Avant tout, une grande honnêteté intellectuelle: il faut absolument savoir reconnaître ses erreurs, avoir un regard objectif sur ses performances, reconnaître que l’on est fatigué, savoir remettre en cause sa propre décision… et aussi de grosses qualités humaines. Il est primordial en effet de pouvoir créer très vite une vraie relation de confiance avec ceux avec qui on vole. En cas de problème, on doit pouvoir analyser rapidement les points forts et aussi les failles de celui avec qui on travaille. Si la personne s’enferme dans un mauvais schéma, il faut savoir l’en faire sortir, en usant des meilleures stratégies. Sentir si l’on doit imposer son point de vue avec souplesse ou force. Savoir aussi intimer un ordre primordial, comme celui de «remise des gaz». Il faut faire preuve de finesse humaine et de conviction.
S’adapter est le maître mot en terme de séjour scolaire à l’étranger. Il semble que ce soit le cas aussi dans ton métier.
Clément — Oui, adaptation au changement, à ce qui se présente et qui ne correspond ni au plan établi ni à ce que l’on souhaitai Et en même temps savoir réagir si nécessaire ? Oui en sachant que la plupart du temps on doit se débrouiller…
…avec les moyens du bord !
Clément — C’est bien l’expression qui convient. Et c’est exactement ce qui s’est passé lors de mon séjour aux USA. Je me suis rendu compte que même si je n’avais pas toutes les clés, je devais trouver la solution en interne.

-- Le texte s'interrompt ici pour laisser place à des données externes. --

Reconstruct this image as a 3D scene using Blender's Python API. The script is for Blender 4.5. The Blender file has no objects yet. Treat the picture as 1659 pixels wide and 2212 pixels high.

Tu n’as pas évoqué la question de l’anglais.
Clément — J’avais conscience en partant un an que je progresserais en anglais, mais ce n’était pas forcément ma motivation première, et je ne me doutais peut-être pas que cela me servirait autant, mais dans la présélection pour les cadets d’Air France (1300 personnes), il n’y a que deux épreuves: la logique et l’anglais. Sur cette seule base, un classement est établi et semaine après semaine, ils convoquent aux sélections les candidats, dans l’ordre de la hiérarchie établie! Quand ils ont le nombre souhaité (environ quarante par an), ils arrêtent. Vous avez donc intérêt à être bien placé. L’anglais n’était bien évidemment pas suffisant, mais il m’a permis de sortir du lot! Et une fois à l’intérieur de ma boîte, de me faire remarquer aussi, puisque aujourd’hui en marge des vols, je suis examinateur d’anglais pour les pilotes. Et mon accent m’aide énormément, que ce soit dans les communications en vol ou à l’aéroport. Aux US, on me prend pour un Américain. C’est sympa.
Un mot sur le réseau que nous mettons en place ?
Clément —Une excellente idée. Il y a des choses dont on ne peut parler qu’à des gens qui sont partis jeunes, loin et longtemps. Soit tu l’as fait soit tu ne l’as pas fait. Partant de là, regrouper tous ces gens et établir un lien entre eux ne me semble pas aberrant… loin de là.